**Task to complete**.
Reproduce exactly the lines below, from the first one through the line containing "tag(mb.build('paper_sheet'), 'crumpled white", and omit any pictures.
-- START Dataset section --
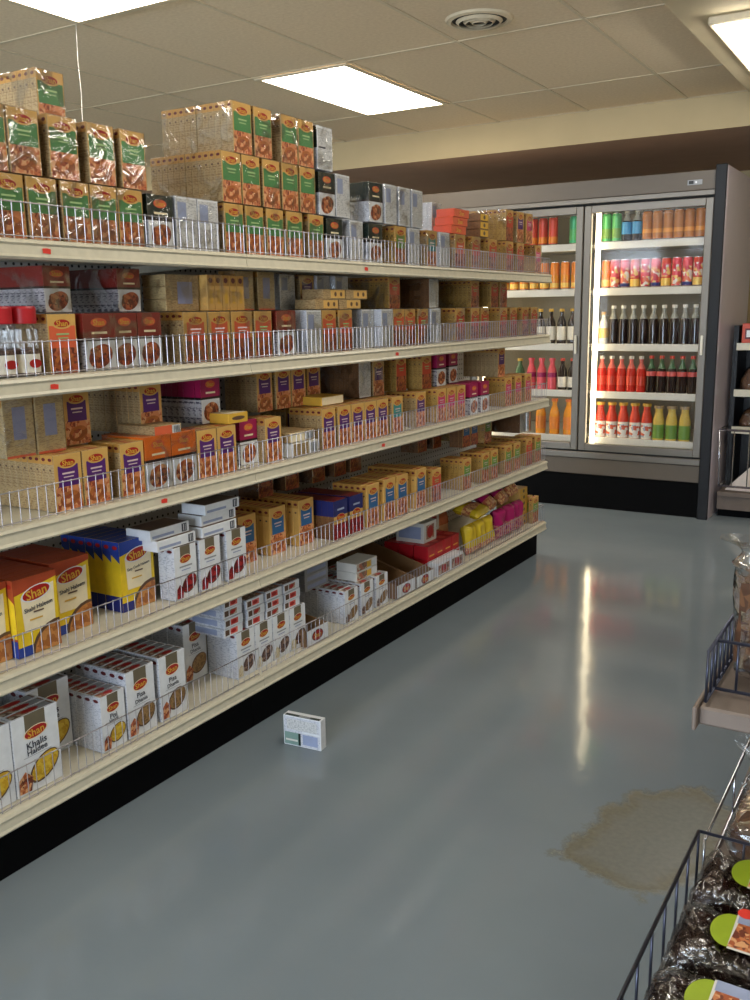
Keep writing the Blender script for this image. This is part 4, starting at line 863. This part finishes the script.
mb = MB(); mb.mesh_part([(-1.110, 6.080, .168), (-0.780, 6.060, .168), (-0.750, 6.180, .40), (-0.930, 6.200, .36), (-1.030, 6.180, .24), (-1.110, 6.090, .172), (-0.780, 6.070, .172), (-0.750, 6.190, .404), (-0.930, 6.210, .364), (-1.030, 6.190, .244)], [(0,1,2,3,4), (9,8,7,6,5), (0,5,6,1), (1,6,7,2), (2,7,8,3), (3,8,9,4), (4,9,5,0)], 'paper')
tag(mb.build('paper_sheet'), 'crumpled white paper leaning in the wire basket beside the cooler', 'paper')

# ------------------------------------------------------------------ near shelving at the aisle's other side
t = empty('low_display_shelving', (0.05, 2.0, 0)); tag(t, 'low display shelving with wire fences holding bagged bread across the aisle', 'shelving')
def rb(name, boxes):
    mb = MB()
    for b in boxes: mb.box(b[0]-.05, b[1]-.05, b[2]-2, b[3]-2, b[4], b[5], b[6], b[7] if len(b) > 7 else 0)
    return mb.build(name, t)
rb('kick_plate', [(-.20, .42, .35, 3.4, 0, .14, 'kick')])
rb('base_deck', [(-.30, .42, .30, 3.4, .22, .262, 'woodgray', .003), (-.22, .42, .34, 3.4, .14, .22, 'woodgray')])
rb('back_panel', [(.42, .45, .3, 3.4, 0, .95, 'pegwhite')])
rb('upper_shelf', [(-.30, .42, 1.53, 3.4, .622, .655, 'woodgray', .004), (-.306, -.299, 1.51, 3.4, .618, .66, 'woodgray', .002)])
def rfence(name, y0, y1, x, z0, z1, step, end0=None, mat='darkwire', xe=.4):
    mb = MB(); tt = lambda a, b_, r: mb.tube((a[0]-.05, a[1]-2, a[2]), (b_[0]-.05, b_[1]-2, b_[2]), r, mat, 7)
    tt((x, y0, z1), (x, y1, z1), .0032); tt((x, y0, z0), (x, y1, z0), .0032)
    n = max(2, int((y1-y0)/step))
    for i in range(n+1): yy = y0+(y1-y0)*i/n; tt((x, yy, z0), (x, yy, z1), .0024)
    if end0 is not None:
        tt((x, end0, z1), (xe, end0, z1), .0032); tt((x, end0, z0), (xe, end0, z0), .0032)
        n = int((xe-x)/step)
        for i in range(n+1): xx = x+(xe-x)*i/n; tt((xx, end0, z0), (xx, end0, z1), .0024)
    mb.build(name, t)
rfence('wire_fence', 1.535, 3.35, -.29, .664, .752, .035, 1.60)
rfence('wire_fence', .34, 1.60, -.30, .268, .385, .075, 1.60)
rfence('wire_fence', 1.615, 3.35, -.292, .268, .362, .25, None, 'chrome')
# trays of dark glossy sweets wrapped in film
def sweet_tray(y, label):
    t = empty('wrapped_sweet_tray', (-.142, y, .2626)); tag(t, label, 'packed food', 'film-wrapped trays of dark sweets')
    mb = MB(); rnd = random.Random(int(y*100)); nx, ny = 26, 15; vs = []
    for i in range(nx+1):
        for j in range(ny+1):
            u, v = i/nx, j/ny; e = min(1, u/.12, (1-u)/.12, v/.16, (1-v)/.16)
            vs.append((-.145+.29*u, -.072+.144*v, .012+.092*max(0, e)**.3+.014*rnd.random()*(e > 0)))
    fs = [(i*(ny+1)+j, (i+1)*(ny+1)+j, (i+1)*(ny+1)+j+1, i*(ny+1)+j+1) for i in range(nx) for j in range(ny)]
    mb.mesh_part(vs, fs, 'cake', True); mb.build('dark_sweets', t)
    mb = MB(); mb.box(-.15, .15, -.076, .076, 0, .012, 'offwhite', .003); mb.build('tray', t)
    mb = MB(); f = Face(mb, (-.10, -.050, .1255), (1,0,0), (0,1,0), (0,0,1), .16, .10)
    f.ell(.28, .5, .028, .042, 'labelgreen'); f.rect(.30, .05, 1, .95, 'offwhite'); f.poly([(.3, .1), (.62, .1), (.5, .9), (.34, .9)], 'meat'); f.poly([(.55, .1), (.98, .1), (.98, .5), (.6, .55)], 'green'); f.ell(.78, .3, .014, .012, 'cangreen'); f.rect(.32, .72, .95, .95, 'bluegray'); mb.build('paper_label', t)
    mb = MB(); vs = [(x*1.03, y_*1.05, z+.009) for x, y_, z in vs]; mb.mesh_part(vs, fs, 'trayfilm', True); mb.build('clear_film', t)
    return t
ts = sweet_tray(1.505, 'film-wrapped tray of dark glossy sweets nearest the end wire divider')
ts = sweet_tray(1.338, 'film-wrapped tray of dark glossy sweets with a red sticker on its label')
mb = MB(); f = Face(mb, (-.055, .035, .1270), (1,0,0), (0,1,0), (0,0,1), .03, .03); f.ell(.5, .5, .013, .013, 'tag'); mb.build('price_sticker', ts)
sweet_tray(1.172, 'film-wrapped tray of dark glossy sweets closest to the camera')
sweet_tray(1.005, 'film-wrapped tray of dark glossy sweets below the camera, partly out of view')
# bread bags
def bread_bag(x, y, z, L_, W_, Hh, neck, label, seed):
    t = empty('bagged_bread', (x, y, z)); tag(t, label, 'bread', 'bagged bread on the low display shelving')
    n, m_ = 22, 16; rnd = random.Random(seed); mb = MB(); vs = []
    for j in range(m_+1):
        v = j/m_; r = min(1, (v/.1)**.5, ((1-v)/.1)**.5)
        for i in range(n):
            a = 2*PI*i/n; cx_, sy_ = math.cos(a), math.sin(a)
            vs.append((W_/2*math.copysign(abs(cx_)**.6, cx_)*r, -L_/2+L_*v, Hh/2+Hh/2*math.copysign(abs(sy_)**.6, sy_)*r*(1+.06*math.sin(9*v))))
    fs = [(j*n+i, j*n+(i+1) % n, (j+1)*n+(i+1) % n, (j+1)*n+i) for j in range(m_) for i in range(n)]
    mb.mesh_part(vs, fs, 'bread', True); mb.build('bread_loaf', t)
    mb = MB(); vs = []; M2 = 24
    for j in range(M2+1):
        v = j/M2; yy = -L_/2-.01+(L_+.012)*min(1, v/.72)
        zo = 0
        if v <= .72: k = (v/.06)**.5*1.03 if v < .06 else 1.03
        else:
            w = (v-.72)/.28; k = 1.03*(1-w)**1.6+.14+(.5*max(0, w-.6)); yy += neck[1]*w; zo = neck[2]*w
        xo = neck[0]*max(0, (v-.72)/.28)
        for i in range(n):
            a = 2*PI*i/n; cx_, sy_ = math.cos(a), math.sin(a); ru = 1+.05*math.sin(5*a+7*v+seed)+.07*math.sin(11*a)*(v > .7)
            vs.append((xo+W_/2*math.copysign(abs(cx_)**.7, cx_)*k*ru, yy, zo+Hh/2+Hh/2*math.copysign(abs(sy_)**.7, sy_)*k*ru+.004))
    fs = [(j*n+i, j*n+(i+1) % n, (j+1)*n+(i+1) % n, (j+1)*n+i) for j in range(M2) for i in range(n)]
    mb.mesh_part(vs, fs, 'bagfilm', True); mb.build('clear_bag', t)
    return t
b1 = bread_bag(-.172, 1.815, .769, .20, .21, .185, (-.10, .05, .05), 'clear bag of brown bread with a twisted neck on the upper display shelf', 2)
b1.rotation_euler = (math.radians(90), 0, 0)
b2 = bread_bag(-.158, 1.785, .272, .24, .21, .11, (-.10, -.02, .11), 'clear bag of tan bread on the low deck behind the dark sweets', 5)
b3 = bread_bag(-.14, 2.11, .272, .24, .2, .13, (-.05, .05, .05), 'second clear bag of tan bread farther along the low deck', 8)

# ------------------------------------------------------------------ daylight, camera, view
w = bpy.data.worlds.new('World'); S.world = w; w.use_nodes = True
bg = w.node_tree.nodes['Background']; sk = w.node_tree.nodes.new('ShaderNodeTexSky'); sk.sky_type = 'HOSEK_WILKIE'; sk.sun_direction = (.3, .6, .7); sk.turbidity = 4
w.node_tree.links.new(sk.outputs[0], bg.inputs['Color']); bg.inputs['Strength'].default_value = .6
la = bpy.data.lights.new('window_daylight', 'AREA'); la.shape = 'RECTANGLE'; la.size = 6.6; la.size_y = 1.7; la.energy = 480; la.color = (.72, .85, 1)
lo = bpy.data.objects.new('window_daylight', la); COL.objects.link(lo); lo.location = (-1.8, -4.3, 1.4); lo.rotation_euler = (math.radians(90), 0, 0)
cam = bpy.data.cameras.new('Camera'); co = bpy.data.objects.new('Camera', cam); COL.objects.link(co)
cam.sensor_fit = 'VERTICAL'; cam.sensor_height = 24; cam.sensor_width = 18; cam.lens = 924.48/1000*24; cam.clip_start = .02
p, yaw, roll = math.radians(11.6055), math.radians(31.4547), math.radians(-.87567)
fw = Vector((-math.sin(yaw)*math.cos(p), math.cos(yaw)*math.cos(p), -math.sin(p))); r = Vector((math.cos(yaw), math.sin(yaw), 0)); u = r.cross(fw)
r2 = r*math.cos(roll)+u*math.sin(roll); u2 = u*math.cos(roll)-r*math.sin(roll)
M = Matrix((r2, u2, -fw)).transposed().to_4x4(); M.translation = (0, 0, 1.32); co.matrix_world = M
S.camera = co
S.view_settings.view_transform = 'Standard'; S.view_settings.look = 'None'; S.view_settings.exposure = .12; S.view_settings.gamma = 1; S.view_settings.use_curve_mapping = False
S.cycles.max_bounces = 8; S.cycles.transparent_max_bounces = 24; S.cycles.use_denoising = True; S.cycles.sample_clamp_indirect = 6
-- END Dataset section --
**Full answer**.
Keep writing the Blender script for this image. This is part 4, starting at line 863. This part finishes the script.
mb = MB(); mb.mesh_part([(-1.110, 6.080, .168), (-0.780, 6.060, .168), (-0.750, 6.180, .40), (-0.930, 6.200, .36), (-1.030, 6.180, .24), (-1.110, 6.090, .172), (-0.780, 6.070, .172), (-0.750, 6.190, .404), (-0.930, 6.210, .364), (-1.030, 6.190, .244)], [(0,1,2,3,4), (9,8,7,6,5), (0,5,6,1), (1,6,7,2), (2,7,8,3), (3,8,9,4), (4,9,5,0)], 'paper')
tag(mb.build('paper_sheet'), 'crumpled white paper leaning in the wire basket beside the cooler', 'paper')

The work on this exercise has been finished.